From the Wall Street Journal: Securities-fraud plaintiffs don’t often get good news when their cases reach the current Supreme Court, but this week the court, in a 9-0 decision, ”reaffirmed one of its earlier rulings that the duty to disclose hinges instead on whether a reasonable investor would regard an omitted fact as a significant part of the ‘total mix’ of information that affects a decision on whether to trade stock.” The case involved a company called Matrixx Initiatives Inc., the maker of  Zicam nasal spra. Matrixx had received a number of reports that the spray caused a loss of smell, but didn’t disclose them because it concluded that the total wasn’t statistically significant. The company’s shares plunged nearly 70 percent in 2009 after the Food and Drug Administration issued a warning about the product, citing the reported health problems.
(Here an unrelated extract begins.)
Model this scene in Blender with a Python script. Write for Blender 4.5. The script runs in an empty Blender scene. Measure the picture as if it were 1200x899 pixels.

Lawsuit claims SEC went forum shopping

Rajat Gupta, a former director of Goldman Sachs & Co., says the Securities and Exchange Commission is trying to retroactively apply the Dodd-Frank financial reform law by bringing action against him before an administrative law judge, where he won’t have the right to a trial by jury, instead of in federal court. Gupta is accused of giving inside information to the founder of the Galleon Group hedge fund. The Courthouse News Service says that the SEC has brought cases against 27 other defendants but filed all of them in federal court. Gupta is asking the court to block the SEC from bring the case, because he says the retroactive application of the law would violate his right to due process. || More from Deal Book

SEC tiptoes around the obvious, columnist says

Jonathan Weil says at that the Securities and Exchange Commission is jumping through hoops to not accuse any of the country’s major financial firms of cooking their books, despite the obvious evidence in front of them. That might be because in many cases, like at Fannie Mae and Freddie Mac, at least one government agency not only knew about but also sanctioned the accounting irregularities that contributed to their implosions. “The toughest challenge for the SEC will be finding violations that the government didn’t know about while they were going on,” Weil says.

Scammers attracted to Facebook’s pre-IPO share trading, regulators say

The frenzy over Facebook’s pre-IPO trading might be attracting fraudsters, FINRA announced in a statement today. Private companies sometimes allow their employees and others with shares to make private trades ahead of public offerings, but because the markets in such shares aren’t well-regulated, it’s difficult to know who actually owns legitimate shares. FINRA says if investors aren’t careful, they could end up forking over cash only to find that they’ve bought non-existent shares.

Investigating securities fraud, by the numbers

233 FBI agents are assigned to investigate securities fraud cases, while 110 focus on corporate fraud. According to FBI Director Robert Mueller, the bureau had more than 2300 open financial investigations at the end of its 2010 fiscal year. Mueller gave those numbers at a Congressional hearing, after Rep. John Conyers (D-Michigan) asked why there hadn’t been more cases stemming from the financial crisis, according to Reuters.